Pour une version de chanteur, cette interprétation de Vargas. Donne la part belle à l’orchestre de Lacava. Le thème est chanté par les instruments avec des variations d’intensités qui donnent de la structure à la musique. Après une minute Vargas commence et chante, une minute environ, laissant les 45 dernières à l’orchestre, sauf une courte reprise de la seconde partie du refrain en final. Cette version de chanteur est presque un tango de danse.

El adiós 1963 – Orquesta Osvaldo Pugliese con Jorge Maciel.
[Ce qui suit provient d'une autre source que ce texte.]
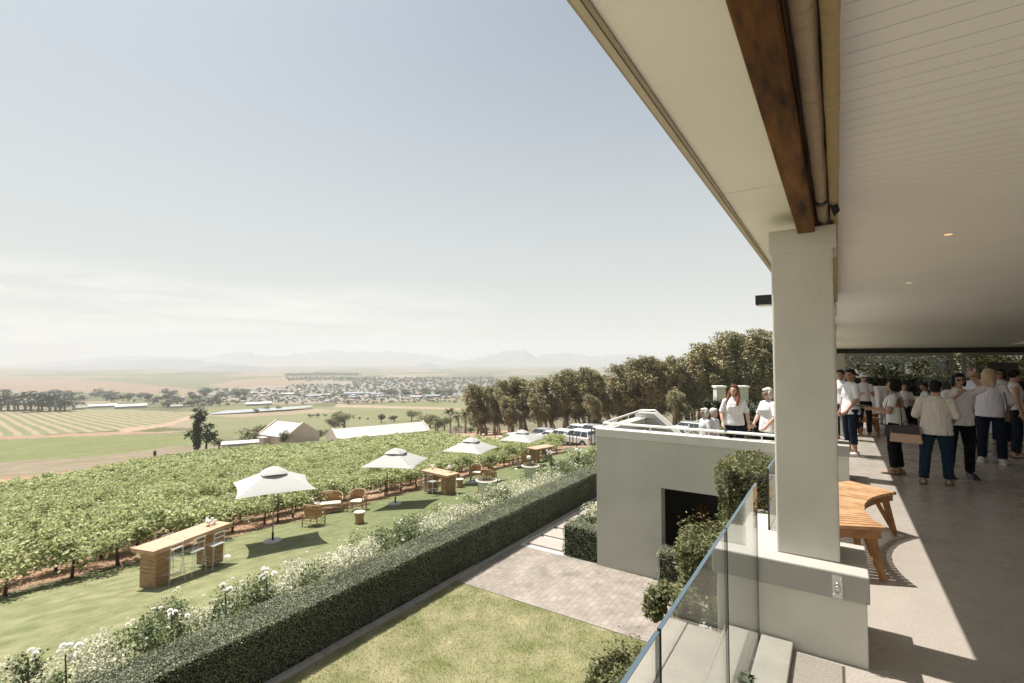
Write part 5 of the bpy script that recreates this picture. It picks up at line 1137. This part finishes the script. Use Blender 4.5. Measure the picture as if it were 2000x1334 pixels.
def hand(mb,w,d,palm_n,curl=.35,s=1.0,side=1):
    """w wrist, d direction of the hand, palm_n palm normal; five separate fingers"""
    w=Vector(w); d=Vector(d).normalized(); n_=Vector(palm_n); n_=(n_-d*n_.dot(d)).normalized(); x=d.cross(n_).normalized()*side
    mb.tube([w-d*.02,w+d*.03*s,w+d*.085*s],[.024*s,.032*s,.034*s],8,flat=.55 if False else 1)
    for k,(off,L) in enumerate(((-.027,.066),(-.009,.076),(.009,.072),(.026,.055))):
        b=w+d*.08*s+x*off*s; c1=(d*math.cos(curl)+n_*math.sin(curl)); c2=(d*math.cos(curl*2.4)+n_*math.sin(curl*2.4)); p1=b+c1*L*.5*s; p2=p1+c2*L*.5*s
        mb.tube([b,p1,p2],[.0095*s,.0085*s,.007*s],6)
    b=w+d*.025*s-x*.028*s; td=(d*.6-x*.75+n_*.25).normalized(); mb.tube([b,b+td*.035*s,b+td*.045*s+(d*.85+n_*.3)*.03*s],[.012*s,.010*s,.008*s],6)
def person(label,loc,face_deg,H=1.64,build=1.0,skin=S_mid,top=C_white,sleeve=.45,hem=.84,trouser=C_navy,leg_end=.06,hair='short',hairm=H_dark,
           armL=((.25,0,1.10),(.27,.05,.86)),armR=((.25,0,1.10),(.27,.05,.86)),handL=None,handR=None,legL=(.10,0),legR=(.10,0),lean=(0,0),head_yaw=0,head_tilt=0,
           shoe=M_sand,glasses=None,bust=.0,collar=False,seated=False,wide=1.0,cap=False,sleeveless=False,cat='person'):
    t=thing('person',label,'person',loc,R(face_deg)); k=H/1.65; bl=build; T=Matrix.Scale(k,4)
    body=MB(); tz=-.38 if seated else 0
    lx,ly=lean
    def L_(z): return (lx*(z-.9)/.6,ly*(z-.9)/.6) if z>.9 else (0,0)
    def P(x,y,z): a=L_(z); return (x+a[0],y+a[1],z+tz)
    def ring(z,rx,ry,yo=0): a=L_(z); return (a[0],a[1]+yo,z+tz,rx,ry)
    body.loft([ring(.84,.13*bl,.10*bl),ring(.95,.15*bl,.11*bl),ring(1.06,.13*bl,.10*bl),ring(1.22,.145*bl,.11*bl),ring(1.33,.15*bl,.09*bl),ring(1.385,.09,.07),ring(1.42,.058,.058),ring(1.50,.05,.055)],16)
    # head in its own frame
    hc=Vector(P(0,.02,1.475)); HM=Matrix.Translation(hc)@Matrix.Rotation(R(head_yaw),4,'Z')@Matrix.Rotation(R(head_tilt),4,'X')
    def hp(x,y,z): return HM@Vector((x,y,z))
    rot=(Matrix.Rotation(R(head_yaw),4,'Z')@Matrix.Rotation(R(head_tilt),4,'X'))
    body.ell(hp(0,-.012,.085),(.072,.090,.092),16,12,rot); body.ell(hp(0,.022,.035),(.056,.062,.072),14,10,rot); body.ell(hp(0,.062,-.012),(.026,.022,.022),10,8,rot)
    body.tube([hp(0,-.01,.03),Vector(P(0,-.005,1.38))],[.050,.058],10)
    nm=[hp(0,.078,.085),hp(0,.098,.050),hp(0,.088,.040)]; body.tube(nm,[.008,.014,.010],8)
    for sx in (-1,1): body.ell(hp(sx*.074,-.008,.055),(.010,.020,.030),8,6,rot); body.ell(hp(sx*.028,.072,.088),(.020,.012,.008),8,6,rot); body.ell(hp(sx*.036,.052,.045),(.022,.024,.022),8,6,rot)
    body.ell(hp(0,.077,.012),(.022,.012,.011),8,6,rot)
    clo=MB(); tr=MB()
    # torso garment
    hw=.158*bl*wide
    clo.loft([ring(hem,hw*1.0,.145*bl),ring(hem+.02,hw*1.02,.15*bl),ring(.98,.152*bl*wide,.132*bl),ring(1.08,.138*bl*wide,.118*bl,.0),ring(1.22,.150*bl,.124*bl,.012+bust),ring(1.30,.150*bl,.106*bl,.006+bust*.6),ring(1.355,.135*bl,.082*bl),ring(1.395,.085,.068),ring(1.415,.070,.064)],20)
    for sx,arm,hd in ((-1,armL,handL),(1,armR,handR)):
        sh=Vector(P(sx*.150*bl,0,1.330)); e=Vector(P(sx*arm[0][0]*.9*(bl if arm[0][2]<1.2 else 1),arm[0][1],arm[0][2])); w_=Vector(P(sx*arm[1][0]*.95,arm[1][1],arm[1][2]))
        body.tube([sh,(sh+e)/2,e],[.048*bl,.045*bl,.036*bl],10); body.tube([e,(e+w_)/2,w_],[.037*bl,.034*bl,.022],10); body.ell(e,(.036*bl,)*3,8,6)
        hdv=(w_-e).normalized() if hd is None else Vector(hd[0]); pn=(-sx*.9,.3,0) if hd is None else hd[1]; hand(body,w_,hdv,pn,.35 if hd is None else hd[2] if len(hd)>2 else .4,1.0,sx)
        if not sleeveless:
            tot=(e-sh).length+(w_-e).length; L=sleeve*tot; a=min(L,(e-sh).length); p1=sh+(e-sh).normalized()*a; pts=[sh+Vector((-sx*.05,0,.0)),sh,(sh+p1)/2,p1]; rr=[.060*bl,.058*bl,.054*bl,.052*bl]
            clo.ell(sh+Vector((-sx*.015,0,.005)),(.058*bl,.056*bl,.050*bl),10,8)
            clo.tube(pts,rr,12)
            if L>(e-sh).length+.02: p2=e+(w_-e).normalized()*(L-(e-sh).length); clo.ell(e,(.051*bl,)*3,10,8); clo.tube([e,p2],[.051*bl,.045*bl],12)
    # legs
    for sx,(fx,fy) in ((-1,legL),(1,legR)):
        hip=Vector((sx*.085*bl,0,.90+tz)); 
        if seated: kn=Vector((sx*.11,.42,.50)); an=Vector((sx*.11,.42,.09))
        else: an=Vector((sx*fx,fy-.01,.085)); kn=(hip+an)/2+Vector((sx*.005,.03+.0*fy,.0))
        body.tube([hip,(hip+kn)/2,kn],[.085*bl,.072*bl,.052*bl],12); body.tube([kn,kn.lerp(an,.35),an],[.052*bl,.052*bl,.032],10)
        f=Vector((sx*.02,.0,0)); body.ell(an+Vector((sx*.01,.055,-.052)),(.042,.115,.032),12,8); body.ell(an+Vector((0,-.03,-.04)),(.032,.04,.045),10,8)
        for q in range(5): body.tube([an+Vector((sx*.01-.028+q*.014,.14,-.062)),an+Vector((sx*.01-.032+q*.016,.18-abs(q-(3 if sx<0 else 1))*.008,-.066))],[.010,.008],6)
        tr.tube([hip+Vector((0,0,.0)),(hip+kn)/2,kn],[.096*bl,.084*bl,.066*bl],14); en=kn.lerp(an,1-max(0,(leg_end-.05)/.42)); tr.ell(kn,(.066*bl,)*3,10,8); tr.tube([kn,(kn+en)/2,en],[.066*bl,.062*bl,.056*bl],14)
        sm=MB(); 
        if shoe is M_sand:
            sm.box(-.045,.045,-.075,.185,-.085,-.070,Matrix.Translation(an+Vector((sx*.01,0,0)))); sm.tube([an+Vector((sx*.01-.045,.10,-.072)),an+Vector((sx*.01,.10,-.022)),an+Vector((sx*.01+.045,.10,-.072))],.012,6); sm.tube([an+Vector((-.04,-.01,-.03)),an+Vector((0,.035,.0)),an+Vector((.04,-.01,-.03)),an+Vector((0,-.05,-.02)),an+Vector((-.04,-.01,-.03))],.010,6)
            s_=sm.build('shoe',shoe,t)
        else:
            sm.ell(an+Vector((sx*.01,.055,-.045)),(.052,.135,.042),14,8); sm.ell(an+Vector((0,-.02,-.02)),(.045,.055,.05),10,8); sm.box(-.045,.045,-.08,.19,-.086,-.06,Matrix.Translation(an+Vector((sx*.01,0,0)))); s_=remesh(sm.build('shoe',shoe,t),.008)
        s_.scale=(k,k,k)
    tr.loft([(0,0,.80+tz,.150*bl,.115*bl),(0,0,.90+tz,.156*bl,.128*bl),(0,0,1.0+tz,.136*bl,.112*bl),(0,0,1.03+tz,.128*bl,.105*bl)],16)
    for nm_,mb_,m_,vx in (('body',body,skin,.0075),('blouse',clo,top,.011),('trousers',tr,trouser,.012)):
        o=remesh(mb_.build(nm_,m_,t),vx,2); o.scale=(k,k,k)
    # hair
    hb=MB()
    if hair!='none':
        hb.ell(hp(0,-.028,.105),(.084,.094,.092),16,12,rot); hb.ell(hp(0,.022,.152),(.066,.060,.034),14,8,rot)
        if hair in('short',): hb.ell(hp(0,-.06,.06),(.074,.052,.075),12,8,rot)
        if hair=='bob': hb.ell(hp(0,-.050,.045),(.090,.070,.105),14,10,rot); [hb.ell(hp(sx*.078,-.005,.045),(.022,.050,.085),10,8,rot) for sx in (-1,1)]; hb.ell(hp(0,.045,.152),(.066,.040,.030),12,8,rot)
        if hair=='long': hb.ell(hp(0,-.055,.03),(.092,.066,.13),14,10,rot); [hb.ell(hp(sx*.076,-.02,.02),(.026,.050,.13),10,8,rot) for sx in (-1,1)]; hb.ell(hp(0,-.080,-.09),(.108,.045,.115),12,8,rot); [hb.tube([hp(q,-.085,.0),hp(q*1.2,-.095,-.12),hp(q*1.35,-.09,-.215)],[.022,.02,.008],6) for q in (-.08,-.045,-.01,.03,.07)]
        if hair=='verylong': hb.ell(hp(0,-.06,.03),(.090,.060,.13),14,10,rot); [hb.tube([hp(sx*.074,.0,.08),hp(sx*.085,.01,-.03),hp(sx*.105,.05,-.15),hp(sx*.095,.07,-.24)],[.030,.036,.036,.014],10) for sx in (-1,1)]; hb.tube([hp(-.02,-.07,.02),hp(-.02,-.09,-.12),hp(-.03,-.09,-.24)],[.07,.075,.04],12)
        if hair=='bun': hb.ell(hp(0,-.115,.10),(.040,.036,.040),10,8,rot)
        o=remesh(hb.build('hair',hairm,t),.008); o.scale=(k,k,k)
    fb=MB(); fb.ell(hp(0,.086,.010),(.020,.006,.006),8,6,rot); o=fb.build('lips',M_lip,t,smooth=True); o.scale=(k,k,k)
    for sx in (-1,1):
        eb=MB().ell(hp(sx*.029,.0765,.070),(.0095,.005,.0055),8,6,rot).build('eye',M_eye,t,smooth=True); eb.scale=(k,k,k)
        eb=MB().ell(hp(sx*.030,.080,.092),(.018,.005,.004),8,6,rot).build('eyebrow',hairm if hairm not in (H_blonde,H_silver) else H_grey,t,smooth=True); eb.scale=(k,k,k)
    if glasses:
        g=MB(); 
        for sx in (-1,1):
            g.ell(hp(sx*.032,.088 if glasses=='on' else .05,.072 if glasses=='on' else .168),(.029,.007,.022),12,8,rot); g.tube([hp(sx*.060,.082 if glasses=='on' else .04,.075 if glasses=='on' else .165),hp(sx*.08,-.01,.066 if glasses=='on' else .13)],.004,5)
        g.tube([hp(-.01,.092 if glasses=='on' else .052,.078 if glasses=='on' else .172),hp(.01,.092 if glasses=='on' else .052,.078 if glasses=='on' else .172)],.004,5)
        o=g.build('sunglasses',M_lens,t,smooth=True); o.scale=(k,k,k)
    if cap:
        g=MB(); g.ell(hp(0,-.02,.12),(.098,.108,.085),16,10,rot); g.loft([(hp(0,0,.09)[0],hp(0,0,.09)[1],hp(0,0,.09)[2],.16,.17),(hp(0,0,.1)[0],hp(0,0,.1)[1],hp(0,0,.1)[2],.155,.165)],20); o=g.build('hat',C_white,t,smooth=True); o.scale=(k,k,k)
    return t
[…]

Hier, je parlai de Recuerdo. La version de El adiós n’est assurément pas un tango conçu pour la danse. C’est musicalement sublime, même si la voix de Maciel peut parfois être modérément appréciée. Je sais que beaucoup de danseurs se battront pour le danser sur la piste. Alors, je pourrai le passer, mais il y a tant de belles choses de Pugliese parfaites pour la danse que Maciel ne sera pas une de mes priorités, même si les danseurs applaudissent souvent (ce qui ne se fait pas à Buenos Aires).

El adiós 1973 – .

C’est la seule version instrumentale de ma sélection, mais l’harmonica d’Hugo Díaz est comme une voix. Il commence par un cri déchirant et ensuite semble pleurer. La guitare le rejoint mais avec un tampon imparable, qui s’ajuste parfois aux accents les plus tristes de l’harmonica. Du très grand Hugo Díaz. À priori, ce n’est pas pour la danse, mais cette version est tellement émouvante qu’elle pourrait participer à une belle tanda particulière. Il y a une vingtaine d’année, une danseuse adorait et lorsque j’animais la milonga, je passais souvent cet artiste quand elle était là.
Pour terminer, une version de 2010 par le Dúo Angelozzi-Cavacini auquel s’est jointe Ivana Fortunati. Cet enregistrement est en hommage à Remo Angelozzi récemment décédé. Vous le connaissez sans doute mieux sous son nom d’artiste, Raúl Angeló quand il était, notamment le chanteur de l’orchestre d’Edgardo Donato (en 1953).

El adiós 2010 — Dúo Angelozzi-Cavacini junto a Ivana Fortunati. Analia Angelozzi et Ivana Fortunati sont accompagnées par Pablo Cavacini et Jose Morán à la guitare et par Bocha Luca au bandonéon.

Adiós queridos amigos, hasta mañana.